* BEGIN Material supplied *

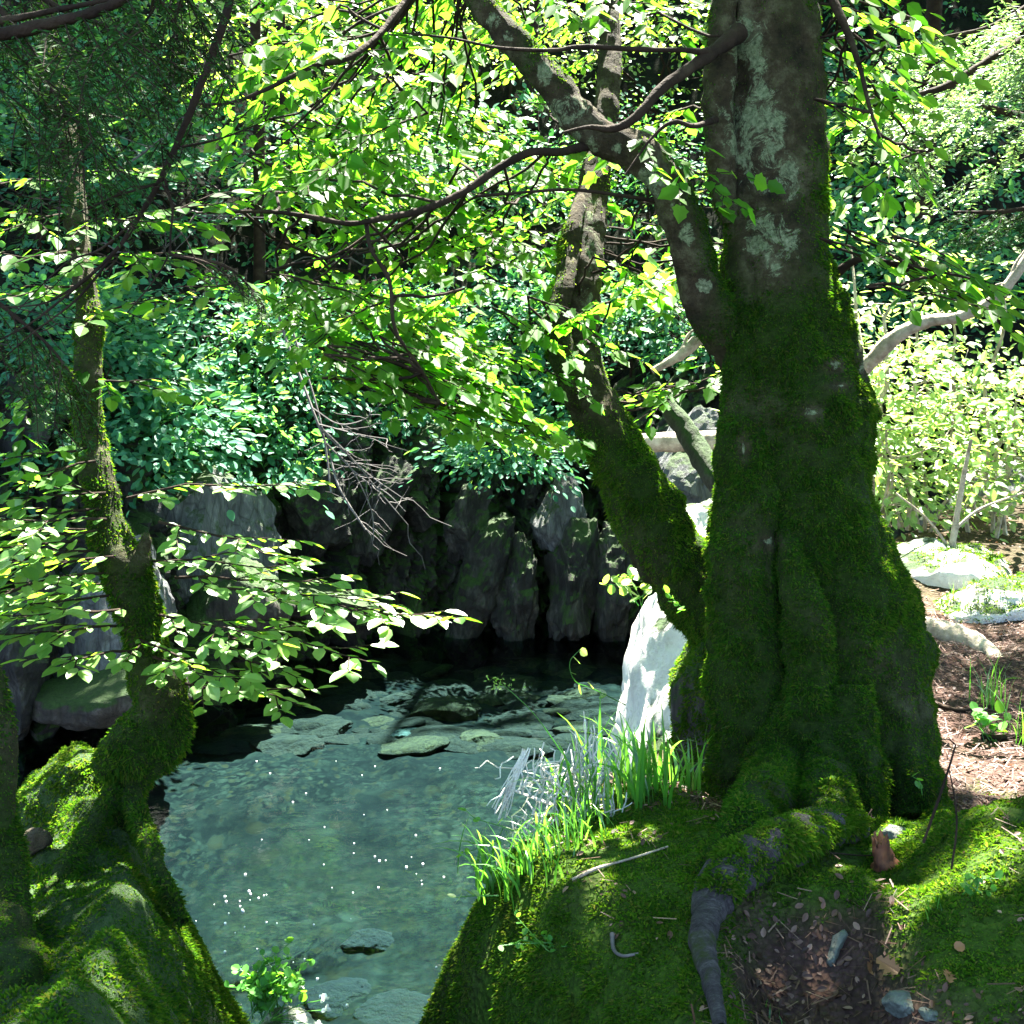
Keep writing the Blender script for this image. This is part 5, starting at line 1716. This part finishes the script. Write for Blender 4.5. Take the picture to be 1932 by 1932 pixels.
# ------------------------------------------------------------------ small plants
def small_plant(name, label, stems, leaf, mat, rng, shape=LEAF_ROUND, gap=0.03, group=None):
    root = thing(name, label, "plant", group, stems[0][0])
    g = Geo()
    L = []
    for pts in stems:
        pth = smooth_path(np.array(pts))
        g.add(*tube(pth, np.linspace(0.0022, 0.001, len(pth)), 5))
        s = np.concatenate([[0], np.cumsum(np.linalg.norm(np.diff(pth, axis=0), axis=1))])
        u = np.arange(s[-1] * 0.25, s[-1], gap)
        pp = np.stack([np.interp(u, s, pth[:, i]) for i in range(3)], 1)
        pp = np.vstack([pp, pth[-1:]])
        dd = rng.normal(size=(len(pp), 3)) + [0, 0, 0.1]
        L.append((pp, dd, np.array([0, 0, 1.0]) + rng.normal(size=(len(pp), 3)) * 0.4, leaf * rng.uniform(0.7, 1.2, len(pp))))
    g.build("stem", M['grass'], root, smooth=True)
    leaf_obj("foliage", shape, L, M[mat], root)
    return root


rng = np.random.default_rng(350)


def bundle(c, n, h, sp, rng):
    return [[c + rng.normal(size=3) * [0.02, 0.02, 0.01], c + np.array([rng.normal() * sp, rng.normal() * sp, h * 0.6]), c + np.array([rng.normal() * sp * 1.8, rng.normal() * sp * 1.4, h * rng.uniform(0.6, 1.1)])] for _ in range(n)]


herb = small_plant("flowering_herb", "bright green leafy herb with white buds on the crag's wet edge", bundle(P(500, 1910, 3.0), 26, 0.11, 0.035, rng), 0.022, 'herb', rng, gap=0.016)
q = np.array([P(570, 1862, 2.98), P(612, 1885, 2.98), P(615, 1905, 2.98), P(560, 1935, 2.98), P(600, 1935, 2.98)])
g = Geo()
tubes(g, [(wiggle_line(P(510, 1925, 3.0), a, 7, 0.05, rng, -0.1), 0.0015, 0.001) for a in q], 5)
g.build("flower_stem", M['grass'], herb)
for a in q:
    leaf_obj("flower", LEAF_ROUND, [(np.repeat(a[None], 6, 0), rng.normal(size=(6, 3)) + [0, 0, 0.6], rng.normal(size=(6, 3)), np.full(6, 0.014))], M['petal'], herb)
small_plant("seedling", "single green seedling at the base of the big trunk", [[P(1740, 1500, 3.9), P(1735, 1475, 3.9), P(1722, 1465, 3.9)]], 0.035, 'herb', rng)
small_plant("seedling", "small leafy sprout beside the dead leaf pile on sunny ground", bundle(ground(1860, 1400), 6, 0.16, 0.05, rng), 0.05, 'herb', rng)
small_plant("seedling", "pale sprig reaching over the water from the bank corner", [[P(940, 1690, 3.0), P(900, 1690, 2.98), P(860, 1693, 2.95)]], 0.03, 'bright', rng, gap=0.018)
small_plant("seedling", "thin trailing sprig in front of the shallow stones", [[P(1180, 1330, 4.6), P(1120, 1300, 4.5), P(1085, 1285, 4.45), P(1075, 1250, 4.4), P(1095, 1225, 4.4)]], 0.035, 'bright', rng, gap=0.07)
small_plant("seedling", "trailing stem hanging above the deep water near the grass", [[P(1000, 1580, 3.5), P(950, 1560, 3.5), P(900, 1545, 3.5), P(880, 1530, 3.5)], [P(950, 1560, 3.5), P(930, 1590, 3.5), P(865, 1612, 3.5)]], 0.028, 'herb', rng, gap=0.05)
small_plant("fern_sprig", "tiny fern growing out of the leaning trunk's moss", [[P(1250, 1110, 4.55), P(1265, 1125, 4.5), P(1290, 1150, 4.5)]], 0.03, 'herb', rng, gap=0.012)
small_plant("seedling", "lit sapling sprig below the leaning trunk by the pale boulder", bundle(P(1200, 1140, 5.4), 5, 0.14, 0.06, rng), 0.05, 'bright', rng)
small_plant("ground_plant", "little green leaves dotting the mossy slope beside the bank corner", bundle(ground(1045, 1790), 6, 0.03, 0.03, rng), 0.02, 'herb', rng)
small_plant("ground_plant", "small green plant on the hummock near the thin bare shoots", bundle(ground(1845, 1690), 4, 0.05, 0.02, rng), 0.02, 'herb', rng)
sh = thing("bare_shoot", "thin bare dark shoot standing up from the mossy hummock", "twig", loc=P(1740, 1600, 2.9))
branch(sh, "stem", [(1742, 1590, 2.85, 3.2), (1770, 1510, 2.85, 2.8), (1790, 1450, 2.85, 2.4), (1803, 1405, 2.85, 1.6)], M['twig'], 6)
branch(sh, "twig", [(1803, 1405, 2.85, 1.4), (1790, 1395, 2.85, 1.2), (1775, 1396, 2.85, 0.8)], M['twig'], 5)
sh = thing("bare_shoot", "second slimmer bare shoot just beside the dark one on the hummock", "twig", loc=P(1800, 1610, 2.85))
branch(sh, "stem", [(1795, 1640, 2.8, 2.4), (1805, 1560, 2.82, 2.0), (1800, 1500, 2.84, 1.6), (1790, 1450, 2.85, 1.0)], M['twig'], 6)
tw2 = thing("fallen_twig", "long thin twig lying across the moss to the orange stump", "twig", loc=ground(1600, 1620))
def lying(parent, pts, r, mat):
    pth = np.array([ground(a, b, 0.012) for a, b in pts])
    pth = smooth_path(pth)
    g = Geo()
    g.add(*tube(pth, np.linspace(r, r * 0.5, len(pth)), 6, 0.1, 30, 1))
    g.build("stem", mat, parent, smooth=True)


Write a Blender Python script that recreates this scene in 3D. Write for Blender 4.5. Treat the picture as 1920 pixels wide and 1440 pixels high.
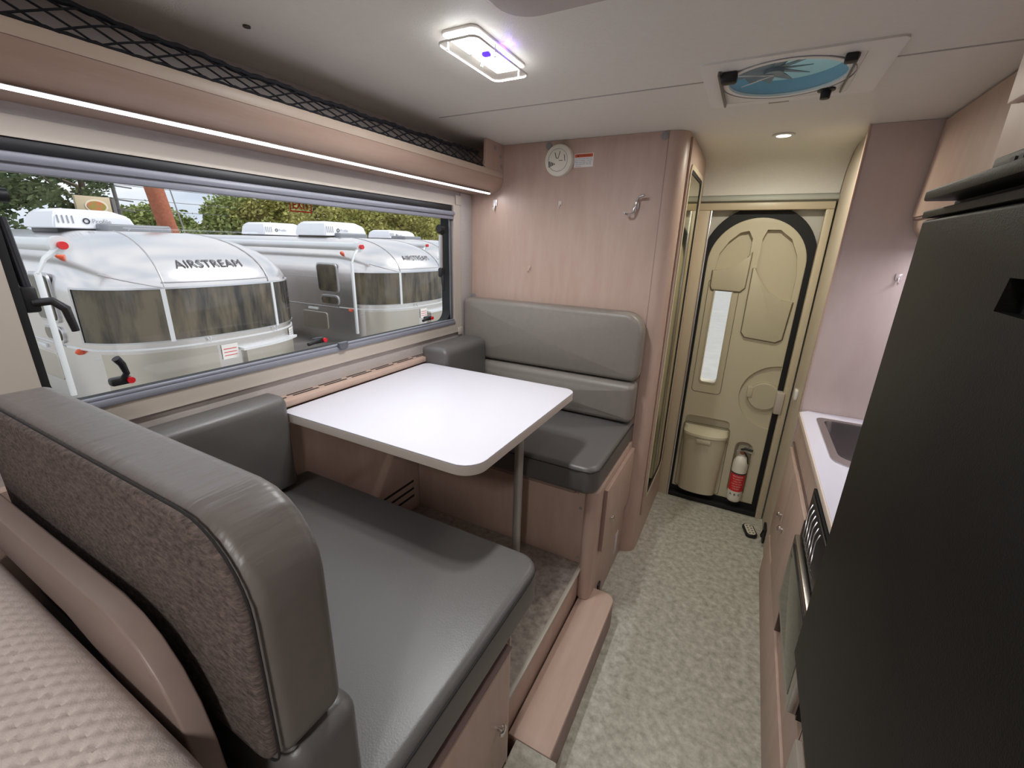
import bpy, bmesh, math, random
from mathutils import Vector, Matrix
random.seed(7)
for o in list(bpy.data.objects): bpy.data.objects.remove(o)
SC = bpy.context.scene
COL = SC.collection
R = math.radians
# ------------------------------------------------------------------ camera
cam = bpy.data.cameras.new('camera'); camo = bpy.data.objects.new('camera', cam); COL.objects.link(camo)
CX, CY, CZ, YAW, PIT, ROL, FPX = 1.3105, 0.2019, 1.5322, 0.4865, -0.3116, 0.0277, 806.48
F = Vector((-math.sin(YAW)*math.cos(PIT), math.cos(YAW)*math.cos(PIT), math.sin(PIT)))
Rt = Vector((math.cos(YAW), math.sin(YAW), 0)); U = Rt.cross(F)
Rr = math.cos(ROL)*Rt + math.sin(ROL)*U; Ur = -math.sin(ROL)*Rt + math.cos(ROL)*U
m = Matrix((Rr, Ur, -F)).transposed().to_4x4(); m.translation = Vector((CX, CY, CZ))
camo.matrix_world = m
cam.sensor_fit = 'HORIZONTAL'; cam.sensor_width = 36; cam.lens = FPX/1920*36; cam.clip_start = .02; cam.clip_end = 300
SC.camera = camo
# ------------------------------------------------------------------ world, exposure
W = bpy.data.worlds.new('sky'); SC.world = W; W.use_nodes = True
nt = W.node_tree; nt.nodes.clear()
def wn(t, **k):
    n = nt.nodes.new(t)
    for a, b in k.items(): setattr(n, a, b)
    return n
tc = wn('ShaderNodeTexCoord'); mp = wn('ShaderNodeMapping'); mp.inputs['Scale'].default_value = (1, 1, 3.2)
nz = wn('ShaderNodeTexNoise'); nz.inputs['Scale'].default_value = 2.6; nz.inputs['Detail'].default_value = 7
cr = wn('ShaderNodeValToRGB'); cr.color_ramp.elements[0].position = .38; cr.color_ramp.elements[0].color = (.50, .57, .68, 1)
cr.color_ramp.elements[1].position = .62; cr.color_ramp.elements[1].color = (.86, .88, .92, 1)
bg = wn('ShaderNodeBackground'); bg.inputs['Strength'].default_value = 1.45; wo = wn('ShaderNodeOutputWorld')
nt.links.new(tc.outputs['Generated'], mp.inputs[0]); nt.links.new(mp.outputs[0], nz.inputs['Vector'])
nt.links.new(nz.outputs['Fac'], cr.inputs[0]); nt.links.new(cr.outputs[0], bg.inputs[0]); nt.links.new(bg.outputs[0], wo.inputs[0])
SUN = bpy.data.lights.new('sun', 'SUN'); SUN.energy = 2.2; SUN.angle = R(30); SUN.color = (1, .97, .93)
suno = bpy.data.objects.new('sun', SUN); COL.objects.link(suno); suno.rotation_euler = (R(-28), R(32), 0)
SC.view_settings.view_transform = 'Standard'; SC.view_settings.look = 'None'
SC.view_settings.exposure = 0.0; SC.view_settings.gamma = 1; SC.view_settings.use_curve_mapping = False

# ------------------------------------------------------------------ materials
def s2l(c): return tuple((v/255/12.92 if v/255 <= .04045 else ((v/255+.055)/1.055)**2.4) for v in c)
MATS = {}
def mat(name, rgb, rough=.5, metal=0., bump=None, var=None, spec=None, coat=0, emit=None, scale=(1, 1, 1), trans=0, grain=None):
    """rgb sRGB 0-255; var=(rgb2, noise scale, contrast); bump=(scale, strength)"""
    if name in MATS: return MATS[name]
    M = bpy.data.materials.new(name); M.use_nodes = True; n = M.node_tree; P = n.nodes['Principled BSDF']
    c = s2l(rgb) + (1,)
    P.inputs['Base Color'].default_value = c; P.inputs['Roughness'].default_value = rough; P.inputs['Metallic'].default_value = metal
    if spec is not None: P.inputs['Specular IOR Level'].default_value = spec
    if coat: P.inputs['Coat Weight'].default_value = coat; P.inputs['Coat Roughness'].default_value = .15
    if trans: P.inputs['Transmission Weight'].default_value = trans
    if emit: P.inputs['Emission Color'].default_value = s2l(emit[0]) + (1,); P.inputs['Emission Strength'].default_value = emit[1]
    if bump or var:
        t = n.nodes.new('ShaderNodeTexCoord'); mpn = n.nodes.new('ShaderNodeMapping'); mpn.inputs['Scale'].default_value = scale
        n.links.new(t.outputs['Object'], mpn.inputs[0])
    if var:
        q = n.nodes.new('ShaderNodeTexNoise'); q.inputs['Scale'].default_value = var[1]; q.inputs['Detail'].default_value = 6; q.inputs['Roughness'].default_value = .62
        r_ = n.nodes.new('ShaderNodeValToRGB'); k = var[2]
        r_.color_ramp.elements[0].position = .5-k; r_.color_ramp.elements[1].position = .5+k
        r_.color_ramp.elements[0].color = c; r_.color_ramp.elements[1].color = s2l(var[0]) + (1,)
        n.links.new(mpn.outputs[0], q.inputs['Vector']); n.links.new(q.outputs['Fac'], r_.inputs[0])
        n.links.new(r_.outputs[0], P.inputs['Base Color'])
    if bump:
        q = n.nodes.new('ShaderNodeTexNoise'); q.inputs['Scale'].default_value = bump[0]; q.inputs['Detail'].default_value = 4
        b = n.nodes.new('ShaderNodeBump'); b.inputs['Strength'].default_value = bump[1]; b.inputs['Distance'].default_value = bump[2] if len(bump) > 2 else .002
        n.links.new(mpn.outputs[0], q.inputs['Vector']); n.links.new(q.outputs['Fac'], b.inputs['Height']); n.links.new(b.outputs[0], P.inputs['Normal'])
    MATS[name] = M; return M
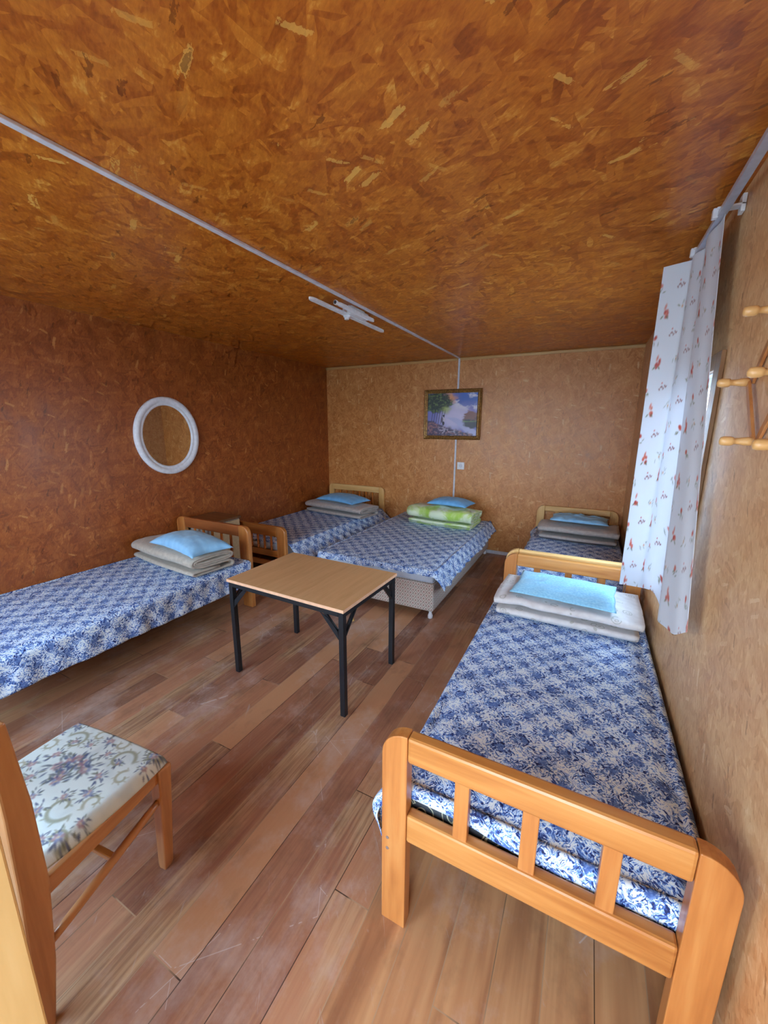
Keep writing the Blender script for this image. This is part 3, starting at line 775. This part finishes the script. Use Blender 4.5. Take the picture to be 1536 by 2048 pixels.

* END Material supplied *

§ **Prompt**: Find every line in the records that has the string "scene", then state how many there are and nothing else.

§ **Expected answer**: 2